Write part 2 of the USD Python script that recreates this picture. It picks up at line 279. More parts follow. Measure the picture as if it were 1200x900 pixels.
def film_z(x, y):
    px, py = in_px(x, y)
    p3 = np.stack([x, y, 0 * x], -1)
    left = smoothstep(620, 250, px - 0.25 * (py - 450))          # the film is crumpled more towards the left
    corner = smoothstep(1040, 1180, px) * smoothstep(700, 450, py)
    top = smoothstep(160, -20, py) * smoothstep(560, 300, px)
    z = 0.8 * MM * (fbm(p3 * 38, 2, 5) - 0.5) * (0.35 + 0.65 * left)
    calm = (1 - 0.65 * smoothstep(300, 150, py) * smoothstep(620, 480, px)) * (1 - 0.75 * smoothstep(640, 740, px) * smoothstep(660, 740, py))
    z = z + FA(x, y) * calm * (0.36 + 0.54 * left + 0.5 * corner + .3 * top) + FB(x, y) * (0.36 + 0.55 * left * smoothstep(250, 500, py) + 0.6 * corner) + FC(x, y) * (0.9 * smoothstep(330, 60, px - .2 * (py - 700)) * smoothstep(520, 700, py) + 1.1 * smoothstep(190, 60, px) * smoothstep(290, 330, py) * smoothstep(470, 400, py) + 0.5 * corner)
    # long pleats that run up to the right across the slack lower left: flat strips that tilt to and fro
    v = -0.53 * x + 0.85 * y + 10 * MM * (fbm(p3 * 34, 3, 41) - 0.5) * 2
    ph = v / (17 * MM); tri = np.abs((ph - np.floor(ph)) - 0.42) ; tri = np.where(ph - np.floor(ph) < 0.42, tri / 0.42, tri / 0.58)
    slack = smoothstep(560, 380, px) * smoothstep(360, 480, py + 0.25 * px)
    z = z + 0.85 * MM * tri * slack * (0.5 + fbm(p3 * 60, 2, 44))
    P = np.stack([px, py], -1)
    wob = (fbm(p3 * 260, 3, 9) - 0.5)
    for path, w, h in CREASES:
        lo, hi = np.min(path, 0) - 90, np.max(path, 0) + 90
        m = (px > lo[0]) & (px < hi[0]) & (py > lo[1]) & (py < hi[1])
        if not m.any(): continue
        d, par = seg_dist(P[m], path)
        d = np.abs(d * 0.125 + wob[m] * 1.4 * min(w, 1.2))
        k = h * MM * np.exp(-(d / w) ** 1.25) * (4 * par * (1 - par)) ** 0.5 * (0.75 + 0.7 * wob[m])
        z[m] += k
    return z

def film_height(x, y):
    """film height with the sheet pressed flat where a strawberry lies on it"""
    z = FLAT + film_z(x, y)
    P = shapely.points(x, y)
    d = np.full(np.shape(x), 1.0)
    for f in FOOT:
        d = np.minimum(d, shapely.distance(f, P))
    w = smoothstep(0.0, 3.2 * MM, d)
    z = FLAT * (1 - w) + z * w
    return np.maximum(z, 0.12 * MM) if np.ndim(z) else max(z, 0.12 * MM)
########
Extract all the material, leaving every line as it is.

Answer for the task:
Write part 2 of the USD Python script that recreates this picture. It picks up at line 279. More parts follow. Measure the picture as if it were 1200x900 pixels.
def film_z(x, y):
    px, py = in_px(x, y)
    p3 = np.stack([x, y, 0 * x], -1)
    left = smoothstep(620, 250, px - 0.25 * (py - 450))          # the film is crumpled more towards the left
    corner = smoothstep(1040, 1180, px) * smoothstep(700, 450, py)
    top = smoothstep(160, -20, py) * smoothstep(560, 300, px)
    z = 0.8 * MM * (fbm(p3 * 38, 2, 5) - 0.5) * (0.35 + 0.65 * left)
    calm = (1 - 0.65 * smoothstep(300, 150, py) * smoothstep(620, 480, px)) * (1 - 0.75 * smoothstep(640, 740, px) * smoothstep(660, 740, py))
    z = z + FA(x, y) * calm * (0.36 + 0.54 * left + 0.5 * corner + .3 * top) + FB(x, y) * (0.36 + 0.55 * left * smoothstep(250, 500, py) + 0.6 * corner) + FC(x, y) * (0.9 * smoothstep(330, 60, px - .2 * (py - 700)) * smoothstep(520, 700, py) + 1.1 * smoothstep(190, 60, px) * smoothstep(290, 330, py) * smoothstep(470, 400, py) + 0.5 * corner)
    # long pleats that run up to the right across the slack lower left: flat strips that tilt to and fro
    v = -0.53 * x + 0.85 * y + 10 * MM * (fbm(p3 * 34, 3, 41) - 0.5) * 2
    ph = v / (17 * MM); tri = np.abs((ph - np.floor(ph)) - 0.42) ; tri = np.where(ph - np.floor(ph) < 0.42, tri / 0.42, tri / 0.58)
    slack = smoothstep(560, 380, px) * smoothstep(360, 480, py + 0.25 * px)
    z = z + 0.85 * MM * tri * slack * (0.5 + fbm(p3 * 60, 2, 44))
    P = np.stack([px, py], -1)
    wob = (fbm(p3 * 260, 3, 9) - 0.5)
    for path, w, h in CREASES:
        lo, hi = np.min(path, 0) - 90, np.max(path, 0) + 90
        m = (px > lo[0]) & (px < hi[0]) & (py > lo[1]) & (py < hi[1])
        if not m.any(): continue
        d, par = seg_dist(P[m], path)
        d = np.abs(d * 0.125 + wob[m] * 1.4 * min(w, 1.2))
        k = h * MM * np.exp(-(d / w) ** 1.25) * (4 * par * (1 - par)) ** 0.5 * (0.75 + 0.7 * wob[m])
        z[m] += k
    return z

def film_height(x, y):
    """film height with the sheet pressed flat where a strawberry lies on it"""
    z = FLAT + film_z(x, y)
    P = shapely.points(x, y)
    d = np.full(np.shape(x), 1.0)
    for f in FOOT:
        d = np.minimum(d, shapely.distance(f, P))
    w = smoothstep(0.0, 3.2 * MM, d)
    z = FLAT * (1 - w) + z * w
    return np.maximum(z, 0.12 * MM) if np.ndim(z) else max(z, 0.12 * MM)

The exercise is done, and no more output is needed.